# Start of RECORDS TO PROCESS

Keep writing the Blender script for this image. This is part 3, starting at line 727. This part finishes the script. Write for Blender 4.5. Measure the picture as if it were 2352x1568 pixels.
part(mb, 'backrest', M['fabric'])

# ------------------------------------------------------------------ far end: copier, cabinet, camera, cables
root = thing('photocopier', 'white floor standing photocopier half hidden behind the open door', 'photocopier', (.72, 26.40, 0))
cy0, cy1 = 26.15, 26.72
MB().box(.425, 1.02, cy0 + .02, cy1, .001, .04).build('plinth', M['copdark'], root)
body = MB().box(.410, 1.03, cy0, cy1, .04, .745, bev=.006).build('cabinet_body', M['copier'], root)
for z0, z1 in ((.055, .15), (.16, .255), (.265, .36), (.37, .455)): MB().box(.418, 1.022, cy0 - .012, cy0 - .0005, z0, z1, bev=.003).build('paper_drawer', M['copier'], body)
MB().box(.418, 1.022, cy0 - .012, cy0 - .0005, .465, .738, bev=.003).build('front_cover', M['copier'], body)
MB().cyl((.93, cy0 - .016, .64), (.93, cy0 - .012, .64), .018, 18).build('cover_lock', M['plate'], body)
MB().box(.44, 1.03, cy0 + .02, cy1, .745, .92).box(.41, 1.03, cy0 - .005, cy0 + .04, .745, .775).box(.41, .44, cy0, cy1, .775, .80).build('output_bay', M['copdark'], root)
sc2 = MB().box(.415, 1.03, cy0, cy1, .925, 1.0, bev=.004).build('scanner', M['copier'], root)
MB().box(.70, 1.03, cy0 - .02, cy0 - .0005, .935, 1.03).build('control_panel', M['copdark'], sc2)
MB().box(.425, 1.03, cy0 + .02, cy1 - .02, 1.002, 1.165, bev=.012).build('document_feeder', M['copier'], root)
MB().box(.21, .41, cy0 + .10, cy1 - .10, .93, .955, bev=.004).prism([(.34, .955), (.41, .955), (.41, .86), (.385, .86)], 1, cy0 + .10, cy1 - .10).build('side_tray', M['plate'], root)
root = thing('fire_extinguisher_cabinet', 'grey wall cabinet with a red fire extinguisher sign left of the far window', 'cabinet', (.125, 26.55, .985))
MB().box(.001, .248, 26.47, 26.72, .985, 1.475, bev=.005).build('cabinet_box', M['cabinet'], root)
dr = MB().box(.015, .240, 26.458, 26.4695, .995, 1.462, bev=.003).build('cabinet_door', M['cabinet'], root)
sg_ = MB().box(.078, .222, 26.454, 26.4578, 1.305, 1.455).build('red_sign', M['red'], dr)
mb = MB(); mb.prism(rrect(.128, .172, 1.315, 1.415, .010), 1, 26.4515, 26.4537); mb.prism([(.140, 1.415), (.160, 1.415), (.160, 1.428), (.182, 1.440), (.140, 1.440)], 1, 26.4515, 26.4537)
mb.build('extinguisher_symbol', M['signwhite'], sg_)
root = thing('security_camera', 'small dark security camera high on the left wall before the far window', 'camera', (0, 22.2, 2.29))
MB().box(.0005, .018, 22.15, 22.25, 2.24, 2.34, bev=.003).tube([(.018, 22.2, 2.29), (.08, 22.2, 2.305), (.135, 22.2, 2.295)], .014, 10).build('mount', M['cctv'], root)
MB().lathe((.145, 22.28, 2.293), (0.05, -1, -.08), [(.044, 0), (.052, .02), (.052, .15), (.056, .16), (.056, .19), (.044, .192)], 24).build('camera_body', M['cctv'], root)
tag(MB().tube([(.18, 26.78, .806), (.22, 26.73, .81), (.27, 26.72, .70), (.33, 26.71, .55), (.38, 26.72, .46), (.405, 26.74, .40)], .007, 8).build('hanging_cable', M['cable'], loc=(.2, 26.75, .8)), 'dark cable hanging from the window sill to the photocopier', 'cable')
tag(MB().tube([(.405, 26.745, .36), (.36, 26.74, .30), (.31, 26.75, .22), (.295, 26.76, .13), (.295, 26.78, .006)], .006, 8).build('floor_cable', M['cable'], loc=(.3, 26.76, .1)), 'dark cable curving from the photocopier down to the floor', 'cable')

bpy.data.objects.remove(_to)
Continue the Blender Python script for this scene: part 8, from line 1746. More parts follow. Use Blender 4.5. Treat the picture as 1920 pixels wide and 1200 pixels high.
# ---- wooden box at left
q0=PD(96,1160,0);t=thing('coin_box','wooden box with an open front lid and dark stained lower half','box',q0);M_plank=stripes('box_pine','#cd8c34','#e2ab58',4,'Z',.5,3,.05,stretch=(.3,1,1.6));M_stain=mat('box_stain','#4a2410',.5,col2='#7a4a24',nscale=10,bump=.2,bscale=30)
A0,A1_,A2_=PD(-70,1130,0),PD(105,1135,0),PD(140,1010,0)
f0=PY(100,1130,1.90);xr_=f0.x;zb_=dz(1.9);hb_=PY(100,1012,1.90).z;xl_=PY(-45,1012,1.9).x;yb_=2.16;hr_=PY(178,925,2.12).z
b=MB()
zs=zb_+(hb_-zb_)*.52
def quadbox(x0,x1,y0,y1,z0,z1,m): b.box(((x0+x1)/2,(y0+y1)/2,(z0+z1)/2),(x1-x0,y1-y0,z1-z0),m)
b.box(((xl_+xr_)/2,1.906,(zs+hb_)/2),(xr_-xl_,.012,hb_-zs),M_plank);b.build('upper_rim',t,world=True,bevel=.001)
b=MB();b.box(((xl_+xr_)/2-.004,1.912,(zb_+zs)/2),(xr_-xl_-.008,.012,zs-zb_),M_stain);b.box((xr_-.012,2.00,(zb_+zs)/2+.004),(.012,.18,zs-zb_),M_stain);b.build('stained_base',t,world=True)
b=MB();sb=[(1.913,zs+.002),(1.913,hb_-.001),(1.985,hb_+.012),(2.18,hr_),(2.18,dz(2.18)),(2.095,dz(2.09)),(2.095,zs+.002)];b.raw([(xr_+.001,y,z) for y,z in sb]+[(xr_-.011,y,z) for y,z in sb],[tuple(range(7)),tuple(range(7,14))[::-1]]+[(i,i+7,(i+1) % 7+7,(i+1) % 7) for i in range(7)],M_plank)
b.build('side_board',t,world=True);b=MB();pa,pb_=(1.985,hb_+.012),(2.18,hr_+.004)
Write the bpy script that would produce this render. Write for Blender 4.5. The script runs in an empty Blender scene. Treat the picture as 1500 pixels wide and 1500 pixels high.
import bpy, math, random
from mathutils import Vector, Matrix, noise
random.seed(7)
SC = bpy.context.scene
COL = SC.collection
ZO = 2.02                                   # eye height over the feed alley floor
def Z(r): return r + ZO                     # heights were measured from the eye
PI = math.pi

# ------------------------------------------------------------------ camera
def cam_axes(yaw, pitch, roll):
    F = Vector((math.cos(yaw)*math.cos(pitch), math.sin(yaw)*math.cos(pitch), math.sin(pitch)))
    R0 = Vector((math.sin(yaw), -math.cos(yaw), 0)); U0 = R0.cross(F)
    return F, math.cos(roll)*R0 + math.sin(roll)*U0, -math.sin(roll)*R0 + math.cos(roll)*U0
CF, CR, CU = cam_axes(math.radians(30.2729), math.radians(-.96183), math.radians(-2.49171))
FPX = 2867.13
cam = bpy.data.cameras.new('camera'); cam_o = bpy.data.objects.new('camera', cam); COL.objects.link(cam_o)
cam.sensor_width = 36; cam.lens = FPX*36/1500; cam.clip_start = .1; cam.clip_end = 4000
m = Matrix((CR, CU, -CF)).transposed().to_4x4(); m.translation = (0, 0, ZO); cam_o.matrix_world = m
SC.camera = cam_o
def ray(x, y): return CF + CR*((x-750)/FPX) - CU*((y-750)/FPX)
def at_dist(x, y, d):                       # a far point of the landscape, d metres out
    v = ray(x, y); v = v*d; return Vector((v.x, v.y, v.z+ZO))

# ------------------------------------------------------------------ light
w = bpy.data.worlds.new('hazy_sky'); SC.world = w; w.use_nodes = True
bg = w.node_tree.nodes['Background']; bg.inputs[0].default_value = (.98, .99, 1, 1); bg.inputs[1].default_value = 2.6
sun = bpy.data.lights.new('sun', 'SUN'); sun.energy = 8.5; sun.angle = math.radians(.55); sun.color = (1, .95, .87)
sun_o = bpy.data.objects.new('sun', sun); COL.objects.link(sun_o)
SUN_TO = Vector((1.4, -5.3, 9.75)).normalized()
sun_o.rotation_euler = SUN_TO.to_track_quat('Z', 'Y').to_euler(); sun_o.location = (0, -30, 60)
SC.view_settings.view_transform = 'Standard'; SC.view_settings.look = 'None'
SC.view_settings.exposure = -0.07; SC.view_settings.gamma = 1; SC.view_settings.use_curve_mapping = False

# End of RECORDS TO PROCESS

▶ [GOAL]: Extract the lines above, from the first one through the one containing "part(mb, 'backrest', M['fabric'])", and return only those, unchanged.

▶ [RESPONSE TO THE EXERCISE]:
Keep writing the Blender script for this image. This is part 3, starting at line 727. This part finishes the script. Write for Blender 4.5. Measure the picture as if it were 2352x1568 pixels.
part(mb, 'backrest', M['fabric'])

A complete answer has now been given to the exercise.